Facebook, Twitter, Bebo, MySpace, and all of the ‘second cousins’ of these social networking sites encourage us to join groups with other people that have things in common. Even YouTube is being used, to a degree and quite incorrectly, as a social meeting place.

Of course Facebook always stipulates that you should really know the person that you are either requesting to be your friend or vice versa. But in reality, how many of our internet “friends” do we really know? I would be willing to bet a substantial amount of cash that the answer is, not many.

A few years ago having thousands of friends on Facebook was considered a sort of status symbol by young people. Kids were having competitions to see who could get the most friends on their homepage. For all I know they still do.

But things have changed a bit in the world of Facebook. It is no longer considered just a meeting place for your real friends. Statuses are posted that are, for the most part, homogenized and carefully vetted to make sure that too much personal information is not put up for perusal. More personal items are discussed via messaging.

Facebook is now a place where fans can join their favourite actor’s, or fill-in-blank-here, page as a show of support and talk to other folks who like the same ‘celebrity.’ The actual owner of said page may or may not interact with their fans.

FB (sorry but, continually typing out Facebook was getting annoying) is also used for folks to show support for other reasons. Singers, artists, musicians, YouTube channel presenters are just some of the folks who use FB as a means of talking to their “friends” or supporters.

Unfortunately because of the ease of interacting with people we will most probably never meet, some people can become quite demanding of their internet buddies. As the old saying goes, ‘Familiarity breeds contempt.’ It also breeds an assumption of ‘real’ friendship.

This is, in actuality, an illusion created by the very medium that allows us to befriend strangers across the globe. Film and television help to perpetuate this illusion. Internet dating sites are constantly being touted on TV and films like You’ve Got E-Mail also tend to romanticize relationships that are made over the net.

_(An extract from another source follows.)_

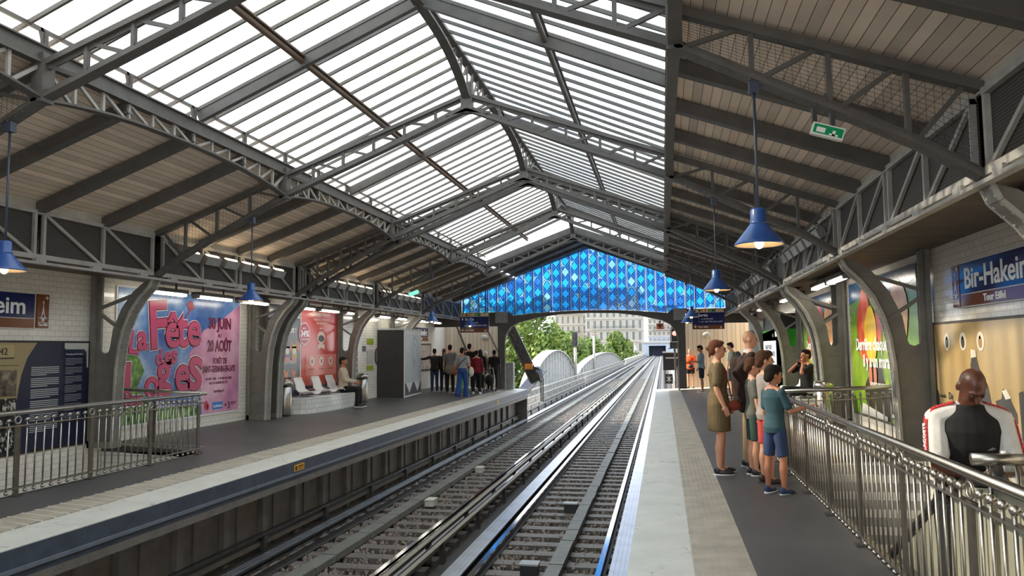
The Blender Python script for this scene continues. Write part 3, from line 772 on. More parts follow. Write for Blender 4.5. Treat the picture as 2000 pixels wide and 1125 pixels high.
# ------------------------------------------------------------------ far gable with blue leaded glass
UNDER = [(0, 2.84), (1.0, 2.815), (1.9, 2.70), (2.6, 2.54), (2.9, 2.38), (3.08, 2.12), (3.15, 1.8), (3.15, 0.0)]
def under(dx):
    for (a, za), (b, zb) in zip(UNDER, UNDER[1:]):
        if a <= dx <= b and b > a: return za + (zb - za) * (dx - a) / (b - a)
    return 0
def zgb(dx): return 2.93 - .17 * (dx / 3.0) ** 2 if dx < 2.95 else 2.915
def zgt(dx): return rz(dx) + .115
win = MB(); win.box2((XC - 4.78, YG - .01, 2.90), (XC - 3.45, YG + .03, 2.925)); win.box2((XC + 3.45, YG - .01, 2.90), (XC + 4.78, YG + .03, 2.925))
W3 = struct(win.build('window_3', 'lead'), 'tall blue leaded glass window filling the far gable', 'stained glass window')
def clip_poly(poly, zlo, zhi):
    def cut(p, f, keep):
        out = []
        for i in range(len(p)):
            a, b = p[i], p[(i + 1) % len(p)]; fa, fb = f(a), f(b)
            if fa >= 0: out.append(a)
            if (fa >= 0) != (fb >= 0):
                t = fa / (fa - fb); out.append((a[0] + (b[0] - a[0]) * t, a[1] + (b[1] - a[1]) * t))
        return out
    p = cut(poly, lambda q: q[1] - zlo(q[0]), 1)
    return cut(p, lambda q: zhi(q[0]) - q[1], 1) if len(p) > 2 else p
random.seed(21)
gm = {'glass_blue': MB(), 'glass_sky': MB(), 'glass_pale': MB()}; lead = MB()
pw = .345
for i in range(28):
    x0 = XC - 4.80 + i * (9.6 / 28); x1 = x0 + 9.6 / 28; g0, g1 = x0 + .018, x1 - .018; xm = (x0 + x1) / 2; hw = (g1 - g0) / 2
    zl = lambda x: zgb(abs(x - XC)) + .02; zh = lambda x: zgt(abs(x - XC))
    ch = .40; off = random.uniform(-.2, .2); pale = random.random() < .18
    z = 2.3 + off
    while z < 5.4:
        d = [(xm, z - ch * .47), (xm + hw * .93, z), (xm, z + ch * .47), (xm - hw * .93, z)]
        r = random.random(); key = 'glass_pale' if (pale and r < .45) or r < .05 else ('glass_sky' if r < .93 else 'glass_blue')
        p = clip_poly(d, zl, zh)
        if len(p) > 2: gm[key].face([(a, YG, b) for a, b in p])
        for sx in (-1, 1):
            for sz in (-1, 1):
                t = [(xm, z + sz * ch * .5), (xm, z + sz * ch * .47), (xm + sx * hw * .93, z), (xm + sx * hw, z), (xm + sx * hw, z + sz * ch * .5)]
                p = clip_poly(t, zl, zh)
                k2 = 'glass_pale' if random.random() < (.40 if pale else .10) else 'glass_blue'
                if len(p) > 2: gm[k2].face([(a, YG, b) for a, b in p])
                a, b = (xm, z + sz * ch * .47), (xm + sx * hw * .93, z)
                if all(zl(q[0]) < q[1] < zh(q[0]) for q in (a, b)): lead.beam((a[0], YG - .004, a[1]), (b[0], YG - .004, b[1]), .014, .019, (0, 1, 0))
                cx, cz = xm + sx * hw * .62, z + sz * ch * .36
                if zl(cx) + .05 < cz < zh(cx) - .05: lead.torus((cx, YG - .004, cz), .045, .008, (0, 1, 0), 10, 4)
        z += ch
    if i:
        m = MB(); dx = abs(x0 - XC); m.beam((x0, YG - .02, zgb(dx) - .02), (x0, YG - .02, zgt(dx) + .03), .026, .06, (0, 1, 0)); m.build('mullion', 'lead', W3)
gm['glass_blue'].build('cobalt_glass', 'glass_blue', W3); gm['glass_sky'].build('diamond_glass', 'glass_sky', W3); gm['glass_pale'].build('pale_glass', 'glass_pale', W3)
lead.build('lead_lines', 'lead', W3)
mb = MB(); N = 40
for s in (-1, 1):
    pts = [(d, zgb(d)) for d in [2.95 * k / 20 for k in range(21)]] + [(3.4, 2.76), (3.4, .1), (3.15, .1)] + [(d, z) for d, z in UNDER[::-1][1:]]
    ext(mb, pts, s, YG - .10, YG + .12)
A = struct(mb.build('wall_far', 'iron'), 'dark iron arch and posts under the blue gable', 'arch')
mb = MB()  # sunlight on the platform ends, painted as pale sheets over the asphalt
for s in (-1, 1):
    p = [(d, z - .006) for d, z in UNDER if d > 1.5]
    for (a, za), (b, zb) in zip(p, p[1:]): mb.beam(P(s, a - .01, YG - .06, za), P(s, b - .01, YG - .06, zb), .06, .03)
mb.build('arch_edge', 'iron_light', A)
mb = MB()  # sunlight on the platform ends, painted as pale sheets over the asphalt
for s in (-1, 1): 
    a, b = sorted((XC + s * 3.35, XC + s * 5.9)); mb.box2((a, YG - .04, 2.40), (b, YG + .04, 2.92))
    a, b = sorted((XC + s * 4.8, XC + s * 5.95)); mb.box2((a, YG - .04, 2.75), (b, YG + .04, 3.5))
mb.build('header_panel', 'iron', A)
mb = MB()  # sunlight on the platform ends, painted as pale sheets over the asphalt
for s in (-1, 1):
    a, b = sorted((XC + s * 3.0, XC + s * 3.45)); mb.box2((a, YG - .26, 2.52), (b, YG - .1, 2.93))
mb.build('junction_panel', 'grey', A)
for s, nm in ((-1, 'wall_cladding_left'), (1, 'wall_cladding_right')):
    mb = MB(); a, b = sorted((XC + s * 3.42, XC + s * 6.05)); mb.box2((a, YE - .12, -.1), (b, YE - .02, 2.9))
    o = struct(mb.build(nm, 'cladding'), f'beige timber clad end wall of the {side[s]} platform', 'wall')
    mb = MB(); x = XC + s * 4.2; mb.sphere((x, YE - .14, 2.02), (.14, .05, .09), 16, 10); mb.build('bulkhead_lamp', 'insul', o, True)
mb = MB(); mb.beam((-7.95, YE - .14, 2.5), (-7.0, YE - .14, .2), .05, .05, (0, 1, 0)); mb.beam((-6.75, YE - .14, 2.4), (-6.2, YE - .14, 1.3), .03, .03, (0, 1, 0))
struct(mb.build('trim_9', 'guide_dark'), 'dark sloping joints on the left end cladding', 'trim')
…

But what happens when the lines blur? What happens when your new internet pal starts making demands on your time or starts treating you like a best friend who is threatening to stray?

Or what happens when your new buddy starts joining all the groups you belong to and sends friend requests to people you really know or are part of your ‘close’ social networking circle?

It starts becoming invasive, intrusive and not a little cyber-stalker-ish. But that is the pitfall and the danger of making internet friends. Unlike real life, where we can see the signs that tell us our ‘friend’ is becoming a little too interested or obsessed, the internet hides a lot.

This new age of cyber friendship can be fun and enjoyable for everyone as long as lines aren’t crossed. By treating your internet buddy like a real friend who you have actually known and interacted with in real life can be the death of that cyber relationship.

Because whether we like it or not what people put forward on these social networking sites is their ‘best’ or public face. To be more succinct, they use their polite stance when talking to folks. *Unless they are a troll. If they are a troll, all bets are off. They just want to act, well, trollish.*

And just like in real life, we cannot fall into the trap of assuming that we really know our web pals. Because, we don’t What we know is their cyber self. And that may or may not be who they really are.